アントワーヌ-アンリ=ジョミニ

[ヨーロッパ−近代]

スイス出身の軍人・学者。 主にフランス第一帝政で活躍し、 後にロシア帝国へ転じ「戦争概論」を著した。 スイスのフランス語圏であるペアン市で生まれ、 士官学校に通った後商業学校を経て銀行に就職した。 しかしフランス革命の余波でスイスでも革命が勃発すると、 革命で生まれたヘルヴェティア共和国の軍隊に入隊し、 陸軍大臣の秘書を経て大尉大隊長となった。 ただしここではキャリアに限界を感じて退職し、パリで再び商業に従事した。 仕事の傍ら軍事学の著作「大陸軍作戦論」を執筆したが、 これはすぐには評価されなかった。 翌年フランス軍の元帥であったネイによって見出され、 臨時の私設副官としてネイの幕僚となり、 ウルムの戦いやアウステルリッツの戦いに参戦した。 戦後ナポレオンがジョミニの著作を読んで評価し、 正式に採用した上で大佐上級副官に任命した。 さらに昇進して幕僚長となったジョミニはネイに従って各地を転戦し戦功を重ねたが、 ベルティエに警戒されて軍内で孤立していき、 幕僚長を解任されてしまった。 ベルティエがいるフランス軍でのキャリアに限界を感じたジョミニは辞職を願い出たが、 ナポレオンに慰留され少将に昇進した。 ネイとの関係も改善して幕僚長に復帰したが、 ベルティエとの軋轢は続き、 ベルティエはジョミニを名簿から恣意的に削除した上で職務怠慢として禁固刑にした。 ここに至って遂にジョミニはフランス軍を離れてロシア軍へ投降し、 皇帝に謁見して中将侍従武官となった。 ロシアでは露土戦争などで活躍し、 また皇太子の軍事教官を務める傍ら著述にも励み、 「戦争概論」を執筆した。 晩年体調を崩して引退し、最期はパリで90歳で死去した。
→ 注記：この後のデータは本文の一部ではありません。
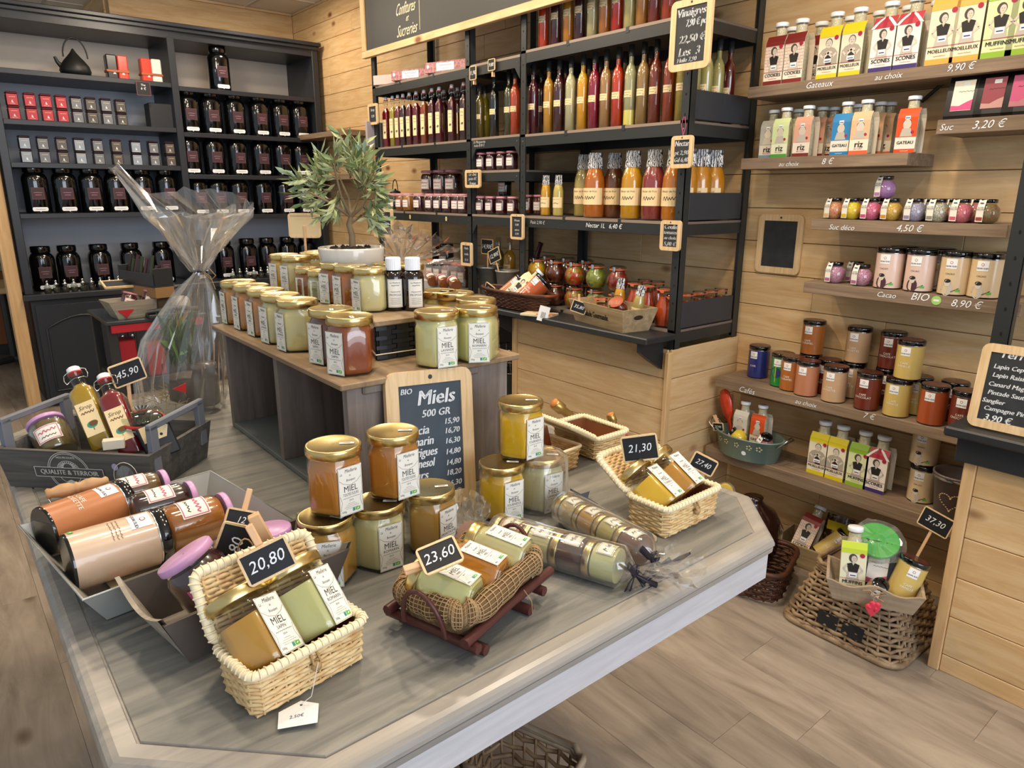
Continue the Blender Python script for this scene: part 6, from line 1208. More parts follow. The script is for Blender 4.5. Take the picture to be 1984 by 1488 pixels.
for i, px in enumerate((765, 802)): q = onbox(px, 600); place('drop', drop, 'propolis_bottle', ('left', 'right')[i] + ' one of the two dark bottles with ribbed white caps', 'bottle', T(q.x, q.y, BZ) @ rotz(-.42 + .12 * i), 'propolis bottles', scale=.9)
# olive tree in white pot
qv = .30; pq = BM @ Vector((.115, 0, bh)); lo = bv(686, .115); pq = BM @ Vector((.115, lo, bh)); PM = T(pq.x, pq.y, BZ)
dist = (pq - CAM).dot(FW); pr_ = 62 * dist / F; ph = SZ(478, pq.x, pq.y) - BZ
t = thing('potted_olive_tree', 'small olive tree with grey-green leaves in a glazed white bowl pot on the woven box', 'potted plant', PM)
m = MB(); m.lathe([(pr_ * .5, 0), (pr_ * .58, .006), (pr_ * .8, ph * .3), (pr_ * .95, ph * .6), (pr_, ph * .96), (pr_ * .985, ph), (pr_ * .94, ph), (pr_ * .92, ph * .85), (.001, ph * .85)], pot, 48, caps=(True, False)); obj('pot', m, t)
m = MB(); m.lathe([(pr_ * .935, ph * .88), (pr_ * .6, ph * .97), (.001, ph * 1.0)], soil, 24, caps=(False, False))
for k in range(26): a = random.random() * 6.3; r = pr_ * random.uniform(.1, .7); m.lathe([(.004, -.003), (.006, 0), (.001, .004)], soil, 5, False, M=T(r * cos(a), r * sin(a), ph * .99))
obj('soil', m, t)
def P2(px, py, off=0.0):     # local point in the tree's own upright plane
    v = AX(px, py, pq.x) if False else None
    d = ray(px, py); k = (pq.x * FW.x + pq.y * FW.y) / (d.x * FW.x + d.y * FW.y); q = Vector((d.x * k, d.y * k, CAM.z + d.z * k)); s = Vector((FW.x, FW.y, 0)).normalized() * off
    return PM.inverted() @ (q + s)
m = MB(); tips = []
def limb(pts, r0, r1): m.tube(pts, [r0 + (r1 - r0) * i / (len(pts) - 1) for i in range(len(pts))], bark, 8)
tr0 = [P2(683, 478), P2(682, 455), P2(676, 435), P2(680, 420)]; limb(tr0, .0085, .006)
forks = [((672, 385), .02, (650, 340)), ((705, 400), -.02, (725, 365)), ((690, 380), .03, (695, 330)), ((650, 395), -.03, (610, 372)), ((700, 412), .04, (730, 420)), ((668, 380), -.04, (660, 320))]
for (a, o1, b) in forks: pts = [tr0[-1] if a[1] < 405 else tr0[-2], P2(a[0], a[1], o1), P2(b[0], b[1], o1 * 1.6)]; limb(pts, .0045, .0018); tips.append((pts[1], pts[2]))
obj('trunk', m, t)
m = MB(); rr = random.Random(3); lm = (leafm, P('olive_leaf_light', 'b0b585', .45), P('olive_leaf_dark', '5c6f45', .45), P('olive_leaf_blue', '93a58c', .4))
def leaf(b, d, L_, w_, mat):
    d = d.normalized(); s = d.cross(Vector((rr.uniform(-1, 1), rr.uniform(-1, 1), rr.uniform(-.3, 1)))).normalized() * w_; u = d.cross(s).normalized() * w_ * .35
    P_ = [b, b + d * L_ * .3 + s * .8 + u, b + d * L_ * .6 + s + u, b + d * L_, b + d * L_ * .6 - s + u, b + d * L_ * .3 - s * .8 + u, b + d * L_ * .5]
    m.add(P_, [(0, 1, 6), (1, 2, 6), (2, 3, 6), (3, 4, 6), (4, 5, 6), (5, 0, 6)], mat, True)
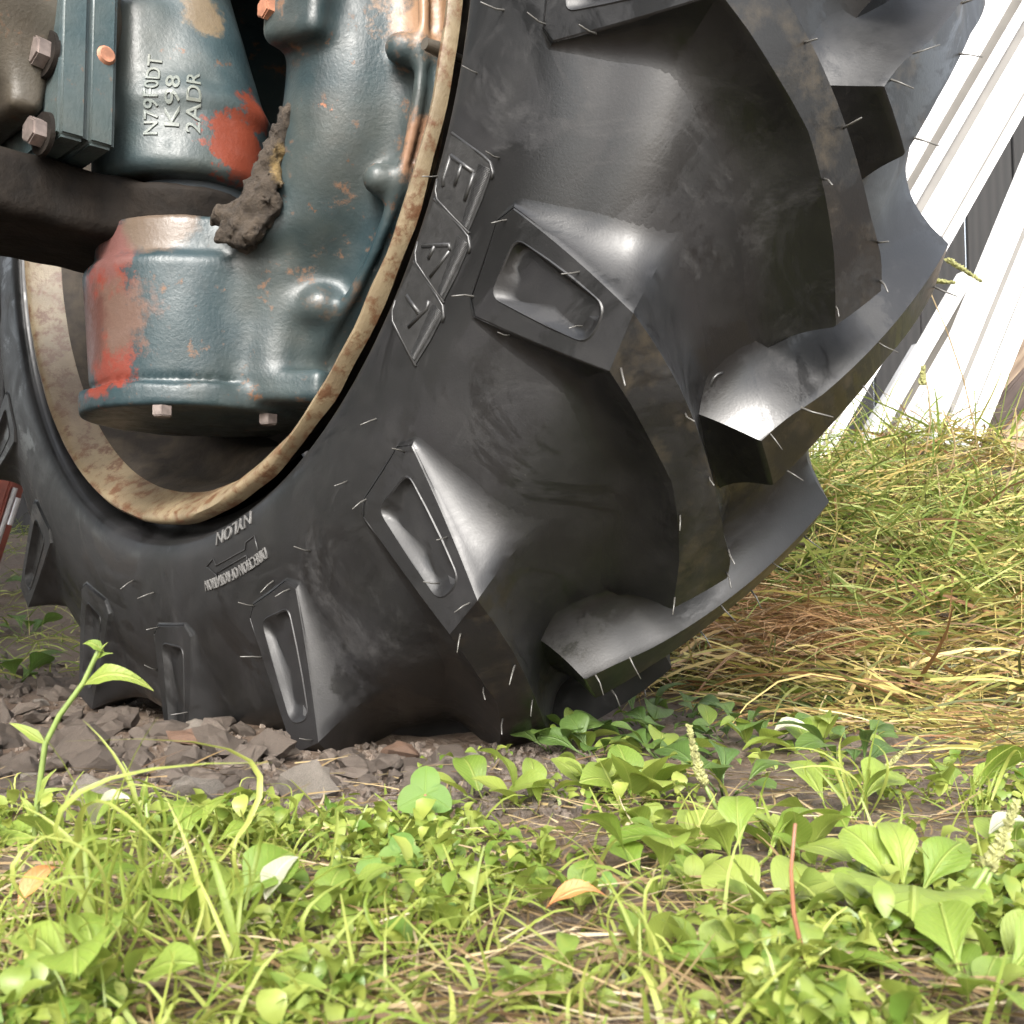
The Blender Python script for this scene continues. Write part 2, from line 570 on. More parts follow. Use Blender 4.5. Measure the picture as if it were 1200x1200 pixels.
    if far:
        for v in bm.verts: v.co.y = 2 * YM - v.co.y
    me = bm_mesh('lug', bm, MAT['tread'], True, 26)
    me.materials.append(MAT['rubber'])
    for k in range(len(me.polygons)):                    # only the worn top of the bar carries the brown soil
        if not (T + 1) * K <= k < (T + 1) * K + 3 * n: me.polygons[k].material_index = 1
    return me

wheel = empty('wheel_assembly', (0, 0, HC))
tag(wheel, 'big black tractor tyre with deep angled lugs on a cream rusty rim', 'tractor wheel')
V, F = build_carcass()
tyre = obj('tyre', V, F, MAT['rubber'], wheel, True)
lug_near, lug_far = build_lug(), build_lug(True)
for k in range(18):
    place('lug', lug_near, tyre, rot=(0, PITCH * k, 0))
    place('lug', lug_far, tyre, rot=(0, PITCH * (k - .5), 0))

# rubber whiskers left by the mould vents
wm = []
for q in range(4):
    b = .0025 * (q - 1.5)
    P = [(0, 0, -.001), (0.0003, b * .2, .006), (.001 * q, b, .0145 + .001 * q)]
    V, F = tube(P, [.00085, .0006, .00045], 5)
    wm.append(mesh('rubber_whisker', V, F, MAT['whisker'], True))
def whisker(p, n, k):
    n = (Vector(n) + Vector((random.uniform(-.3, .3), 0, random.uniform(-.45, .15)))).normalized()
    o = place('rubber_whisker', wm[k % 4], tyre, loc=p, rot=n.to_track_quat('Z', 'Y').to_euler(), scale=random.uniform(.75, 1.1))
WSPOTS = [(.03, -.225), (.07, -.118), (.62, -.143), (.35, -.243), (.75, -.192), (.97, -.17)]
VIEW_LUGS = [-3, -2, -1, 0, 1, 2, 3, 4]
cnt = 0
for k in VIEW_LUGS:
    for v, th in WSPOTS:
        if random.random() < .15: continue
        y, r = top_profile(v)
        a = th - PITCH * k
        whisker(cyl(y, r, a), (0, -1, 0), cnt); cnt += 1
    for (yy, tt) in [(.016, -.212), (.06, -.285), (.065, -.235), (.10, -.34), (.105, -.292), (.145, -.445), (.165, -.375), (.183, -.408)]:
        if random.random() < .12: continue
        v = y_to_v(yy); y, r = top_profile(v); a = tt - PITCH * k
        n = Vector((math.cos(a), -.75, math.sin(a)))
        whisker(cyl(y, r, a), n, cnt); cnt += 1
        if random.random() < .85:
            a2 = tt - PITCH * (k - .5)
            n2 = Vector((math.cos(a2), .25, math.sin(a2)))
            whisker(cyl(2 * YM - y, r, a2), n2, cnt); cnt += 1
    for _ in range(2):
        r = random.uniform(.40, .47); a = random.uniform(-.35, 0) - PITCH * k
        whisker(sidewall(r, a), (0, -1, 0), cnt); cnt += 1

# raised lettering: three hatched panels, each with a letter on it
PAN = [(.4120, -.3716), (.4290, -.3840), (.4450, -.3960), (.4529, -.4030), (.4567, -.4123), (.4552, -.4550), (.4522, -.4998), (.4340, -.4870), (.4145, -.4735), (.4092, -.4620), (.4076, -.4496), (.4095, -.4100)]
def raised(path, rad, off):
    return tube([sidewall(r, t - off, rad * .35) for r, t in path], rad, 6)
LET = [
    [[(.4165, -.405), (.4420, -.421)], [(.4165, -.405), (.4150, -.440), (.4175, -.452)], [(.4290, -.414), (.4280, -.446)], [(.4420, -.421), (.4410, -.462)]],
    [[(.4150, -.446), (.4400, -.424), (.4420, -.432)], [(.4420, -.432), (.4330, -.480)], [(.4270, -.436), (.4255, -.458)]],
    [[(.4400, -.408), (.4410, -.420), (.4320, -.462)], [(.4370, -.434), (.4180, -.424)]],
]
for k in range(3):
    off = .1035 * k
    bm = bmesh.new()
    pr = PAN
    top = [bm.verts.new(sidewall(r, t - off, .0008)) for r, t in pr]
    cen = (.432, -.436)
    inner = []
    # a thin skin that follows the sidewall: fan of rings
    rings = [top]
    for q in (.66, .33):
        rings.append([bm.verts.new(sidewall(cen[0] + (r - cen[0]) * q, cen[1] + (t - cen[1]) * q - off, .0008)) for r, t in pr])
    base = [bm.verts.new(sidewall(r, t - off, -.0006)) for r, t in pr]
    rings = [base] + rings
    n = len(pr)
    for a, b in zip(rings[:-1], rings[1:]):
        for i in range(n): bm.faces.new((a[i], a[(i + 1) % n], b[(i + 1) % n], b[i]))
    bm.faces.new(rings[-1])
    place('letter_panel', bm_mesh('letter_panel', bm, MAT['letter'], True, 30), tyre)
    A = Acc()
    # hatching along the outer edge and round the letter
    for i in range(42):
        t = -.412 - .0835 * i / 41
        i = i * 24 / 41
        A.add(*tube([sidewall(.4555 - .0002 * i, t - off, .0009), sidewall(.4440, t + .004 - off, .0009)], .0003, 4))
    o = obj('hatching', A.v, A.f, MAT['letter'], tyre, True)
    o['kind'] = 'stuff'
    A = Acc()
    A.add(*raised([(.4110, -.3712), (.4450, -.3955), (.4529, -.4025), (.4575, -.4150), (.4580, -.4230)], .0011, off))
    A.add(*raised([(.4072, -.4440), (.4090, -.4620), (.4145, -.4745), (.4530, -.5015)], .0011, off))
    obj('panel_bead', A.v, A.f, MAT['letter'], tyre, True)
    A = Acc()
    for s in LET[k]: A.add(*raised(s, .0016, off))
    obj('letter', A.v, A.f, MAT['letter'], tyre, True)

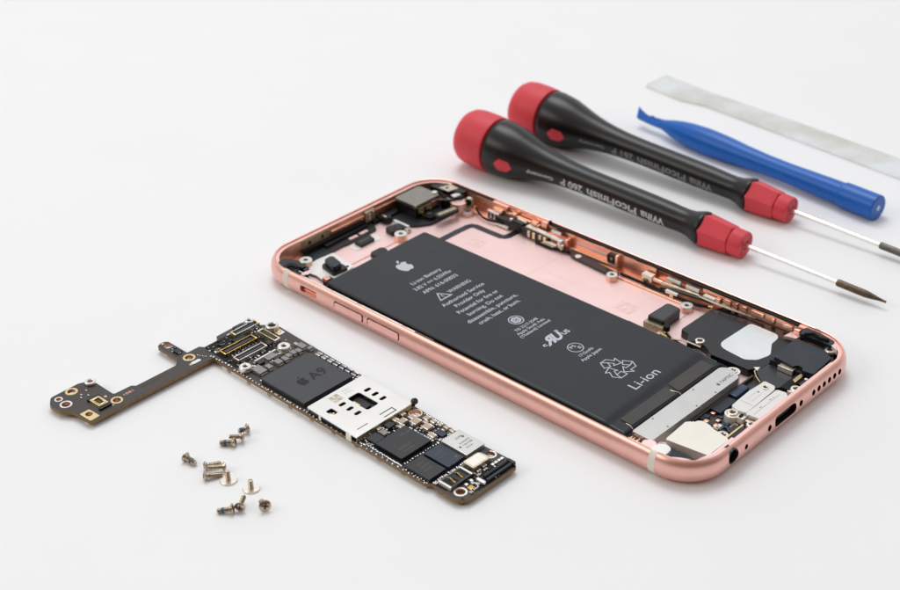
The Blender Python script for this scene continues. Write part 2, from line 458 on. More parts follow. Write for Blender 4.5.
for x in xs:
    a, b = ylim(x); row_ = []
    for y in ysamp(x):
        h = lerp_tab(x, HX)-max(edge(x-20.7), edge(115.9-x), edge(y-a), edge(b-y))
        if x > 109: h += .05*math.sin(y*.55+x)*min(1, (x-109)/1.0)
        row_.append(g.bm.verts.new((x, y, h)))
    grid.append(row_)
ib = g.mi('battery_pouch')
for r0, r1 in zip(grid, grid[1:]):
    for k in range(len(r0)-1): g.bm.faces.new((r0[k], r1[k], r1[k+1], r0[k+1]))
loop = [r[0] for r in grid]+grid[-1][1:]+[r[-1] for r in grid[::-1]][1:]+grid[0][::-1][1:-1]
low = [g.bm.verts.new((v.co.x, v.co.y, 1.12)) for v in loop]
for k in range(len(loop)): g.bm.faces.new((loop[k-1], low[k-1], low[k], loop[k]))
g.build('battery', phone, sharp=60); bat = [o for o in COL.objects if o.name.startswith('battery')][-1]
g = GP()
g.prism([(111.9, 8.6, .3), (115.2, 8.6, .3), (115.4, 24.8, .5), (112.0, 25.6, .3)], 3.42, 3.62, 'battery_tape', bevel=0.1); g.build('terminal_tape', bat)
g = GP()
g.prism([(111.6, 26.8, .3), (115.3, 26.0, .6), (115.3, 39.8, .3), (111.7, 39.8, .3)], 3.42, 3.64, 'battery_tape', bevel=0.1); g.build('terminal_tape', bat)
g = GP(); g.tube([(113.3, 25.1, 3.5), (114.4, 25.2, 3.58), (115.4, 25.9, 3.4), (115.9, 26.0, 3.0)], 0.13, 'champagne', 8); g.build('tape_edge', bat)
g = GP(); g.tube([(113.8, 8.3, 3.46), (115.0, 8.2, 3.5), (115.8, 8.0, 3.1)], 0.12, 'champagne', 8); g.build('tape_edge', bat)
ZB = 4.152
g = GP(); emblem(g, 30.4, 24.7, 4.5, ZB, 'print_grey'); g.build('emblem', bat)
g = GP()
P = 'print_grey'
def line(s, x, y0, y1, cap=1.32, bold=0.012): put_text(g, s, P, (x+cap*0.5, y0), y1-y0, cap, ZB, 90, bold)
line('Li-ion Battery', 37.9, 19.4, 29.9); line('3.82 V ⎓ 6.55Whr' if False else '3.82 V == 6.55Whr', 40.5, 17.8, 31.2); line('APN: 616-00033', 43.1, 18.2, 30.6)
line('WARNING', 47.5, 22.8, 30.7); line('Authorised Service', 51.0, 16.8, 31.8); line('Provider Only', 53.4, 18.9, 29.4)
line('Potential for fire or', 56.0, 17.0, 31.5); line('burning. Do not', 58.4, 18.0, 30.5); line('disassemble, puncture,', 60.8, 15.3, 33.2); line('crush, heat, or burn.', 63.1, 16.8, 31.6)
line('TIS 2217-2548', 71.9, 20.0, 28.0, 0.95); line('Apple South Asia', 73.3, 19.1, 28.9, 0.95); line('(Thailand) Limited', 74.7, 18.7, 29.4, 0.95)
line('c', 81.0, 19.3, 20.5, 1.3, 0.03); line('US', 81.0, 26.6, 28.9, 1.35, 0.03)
line('1715mAh', 90.1, 21.7, 26.6, 0.95); line('Apple Japan', 91.7, 20.4, 27.6, 0.95)
put_text(g, 'Li-ion', P, (108.2, 19.4), 9.5, 2.55, ZB, 90, 0.004)
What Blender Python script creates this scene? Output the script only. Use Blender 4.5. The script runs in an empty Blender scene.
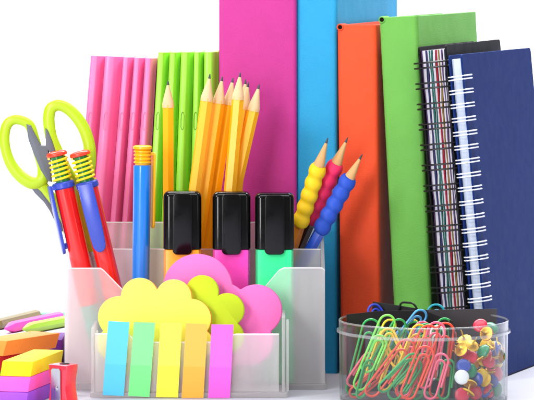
import bpy, bmesh, math, random
from mathutils import Vector, Matrix
random.seed(7)
R = math.radians
sc = bpy.context.scene
COL = sc.collection

# ------------------------------------------------------------------ camera geometry
DIST, F, HZ, HC = 2.4, 3600.0, -60.0, 460.0/1500.0     # camera distance, focal (px of the 534 px wide photo), horizon row, eye height
def sp(Y): return (DIST+Y)/F
def X(u, Y): return (u-267.0)*sp(Y)
def Z(v, Y): return HC-(v-HZ)*sp(Y)
def at(u, v, Y): return Vector((X(u, Y), Y, Z(v, Y)))

cd = bpy.data.cameras.new('camera'); cam = bpy.data.objects.new('camera', cd); COL.objects.link(cam)
cam.location = (0, -DIST, HC); cam.rotation_euler = (R(90), 0, 0)
cd.sensor_width = 36; cd.lens = 36*F/534; cd.shift_y = -(200-HZ)/534
cd.clip_start = 0.05; cd.clip_end = 100
sc.camera = cam

# ------------------------------------------------------------------ materials
def lin(c):
    o = []
    for v in c:
        v /= 255.0
        o.append(v/12.92 if v <= .04045 else ((v+.055)/1.055)**2.4)
    return (o[0], o[1], o[2], 1)
def mix_rgb(nt, a, b, fac):
    m = nt.nodes.new('ShaderNodeMix'); m.data_type = 'RGBA'
    nt.links.new(fac, m.inputs[0])
    for sock, v in ((m.inputs[6], a), (m.inputs[7], b)):
        if isinstance(v, tuple): sock.default_value = v
        else: nt.links.new(v, sock)
    return m.outputs[2]
def noise(nt, scale, detail=3, stretch=None):
    tc = nt.nodes.new('ShaderNodeTexCoord'); n = nt.nodes.new('ShaderNodeTexNoise')
    n.inputs['Scale'].default_value = scale; n.inputs['Detail'].default_value = detail
    src = tc.outputs['Object']
    if stretch:
        mp = nt.nodes.new('ShaderNodeMapping'); mp.inputs['Scale'].default_value = stretch
        nt.links.new(src, mp.inputs[0]); src = mp.outputs[0]
    nt.links.new(src, n.inputs['Vector'])
    return n.outputs[0]
MATS = {}
def mat(name, rgb, rough=.4, spec=.5, metal=0., mott=.06, msc=60., bump=0., bsc=900., coat=0., stretch=None, sss=0., wave=0.):
    if name in MATS: return MATS[name]
    m = bpy.data.materials.new(name); m.use_nodes = True; nt = m.node_tree
    p = nt.nodes['Principled BSDF']
    c = lin(rgb); d = tuple(max(0, x*(1-mott*2.2)) for x in c[:3])+(1,); e = tuple(min(1, x*(1+mott*1.2)) for x in c[:3])+(1,)
    nt.links.new(mix_rgb(nt, d, e, noise(nt, msc, 4, stretch)), p.inputs['Base Color'])
    mr = nt.nodes.new('ShaderNodeMapRange'); mr.inputs[3].default_value = max(.04, rough-.07); mr.inputs[4].default_value = min(1, rough+.09)
    nt.links.new(noise(nt, 130, 4), mr.inputs[0]); nt.links.new(mr.outputs[0], p.inputs['Roughness']); p.inputs['Specular IOR Level'].default_value = spec
    p.inputs['Metallic'].default_value = metal; p.inputs['Coat Weight'].default_value = coat
    p.inputs['Coat Roughness'].default_value = .08
    if sss:
        p.inputs['Subsurface Weight'].default_value = sss; p.inputs['Subsurface Radius'].default_value = (.004, .004, .004)
    if bump:
        b = nt.nodes.new('ShaderNodeBump'); b.inputs['Strength'].default_value = bump; b.inputs['Distance'].default_value = .0005
        nt.links.new(noise(nt, bsc, 3, stretch), b.inputs['Height']); nt.links.new(b.outputs[0], p.inputs['Normal'])
        if wave:
            b2 = nt.nodes.new('ShaderNodeBump'); b2.inputs['Strength'].default_value = wave; b2.inputs['Distance'].default_value = .004
            nt.links.new(noise(nt, 28, 2), b2.inputs['Height']); nt.links.new(b2.outputs[0], b.inputs['Normal'])
    MATS[name] = m
    return m
def frosted(name, tint, trans=.55, rough=.42, white=.48, clear=.24):
    m = bpy.data.materials.new(name); m.use_nodes = True; nt = m.node_tree; nt.nodes.clear(); N = nt.nodes.new; L = nt.links.new
    out = N('ShaderNodeOutputMaterial')
    g = N('ShaderNodeBsdfPrincipled'); g.inputs['Base Color'].default_value = tint; g.inputs['Transmission Weight'].default_value = 1
    g.inputs['Roughness'].default_value = rough; g.inputs['IOR'].default_value = 1.2
    d = N('ShaderNodeBsdfDiffuse'); d.inputs[0].default_value = (.98, .955, .968, 1)
    t = N('ShaderNodeBsdfTranslucent'); t.inputs[0].default_value = (.985, .96, .972, 1)
    tr = N('ShaderNodeBsdfTransparent')
    m1 = N('ShaderNodeMixShader'); m1.inputs[0].default_value = .36; L(d.outputs[0], m1.inputs[1]); L(t.outputs[0], m1.inputs[2])
    m2 = N('ShaderNodeMixShader'); mr = N('ShaderNodeMapRange'); mr.inputs[3].default_value = white-.12; mr.inputs[4].default_value = min(1, white+.12)
    L(noise(nt, 45, 6, (3, 3, .7)), mr.inputs[0]); L(mr.outputs[0], m2.inputs[0]); L(g.outputs[0], m2.inputs[1]); L(m1.outputs[0], m2.inputs[2])
    m3 = N('ShaderNodeMixShader'); m3.inputs[0].default_value = clear; L(m2.outputs[0], m3.inputs[1]); L(tr.outputs[0], m3.inputs[2])
    b = N('ShaderNodeBump'); b.inputs['Strength'].default_value = .15; b.inputs['Distance'].default_value = .0004
    L(noise(nt, 700), b.inputs['Height']); L(b.outputs[0], g.inputs['Normal'])
    L(m3.outputs[0], out.inputs[0]); MATS[name] = m
    return m
def clear_plastic(name, haze=.005, col=(.93, .95, .95, 1)):
    m = bpy.data.materials.new(name); m.use_nodes = True; nt = m.node_tree; nt.nodes.clear(); N = nt.nodes.new; L = nt.links.new
    out = N('ShaderNodeOutputMaterial'); tr = N('ShaderNodeBsdfTransparent'); tr.inputs[0].default_value = col
    gl = N('ShaderNodeBsdfGlossy'); gl.inputs['Roughness'].default_value = .06
    d = N('ShaderNodeBsdfDiffuse'); d.inputs[0].default_value = (.8, .82, .83, 1)
    lw = N('ShaderNodeLayerWeight'); lw.inputs[0].default_value = .5
    pw = N('ShaderNodeMath'); pw.operation = 'POWER'; pw.inputs[1].default_value = 4.0; L(lw.outputs['Facing'], pw.inputs[0])
    fr = N('ShaderNodeMath'); fr.operation = 'MULTIPLY_ADD'; fr.inputs[1].default_value = .8; fr.inputs[2].default_value = .03; L(pw.outputs[0], fr.inputs[0])
    m1 = N('ShaderNodeMixShader'); m1.inputs[0].default_value = haze; L(tr.outputs[0], m1.inputs[1]); L(d.outputs[0], m1.inputs[2])
    m2 = N('ShaderNodeMixShader'); L(fr.outputs[0], m2.inputs[0]); L(m1.outputs[0], m2.inputs[1]); L(gl.outputs[0], m2.inputs[2])
    b = N('ShaderNodeBump'); b.inputs['Strength'].default_value = .1; b.inputs['Distance'].default_value = .0008
    L(noise(nt, 60), b.inputs['Height']); L(b.outputs[0], gl.inputs['Normal'])
    L(m2.outputs[0], out.inputs[0]); MATS[name] = m
    return m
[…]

ジョミニはフランスから見て外国であるスイス出身な上、 当初は銀行員という軍人としては異色の経歴の持ち主であった。 それでもネイやナポレオンに評価され、 幕僚として上官を支えつつナポレオン戦争を真っ只中で経験していた。 ベルティエが狭量だった所為でフランス軍から追い出されてしまったが、 フランス大陸軍での軍歴が後の戦争概論を生み出した源となったと言えよう。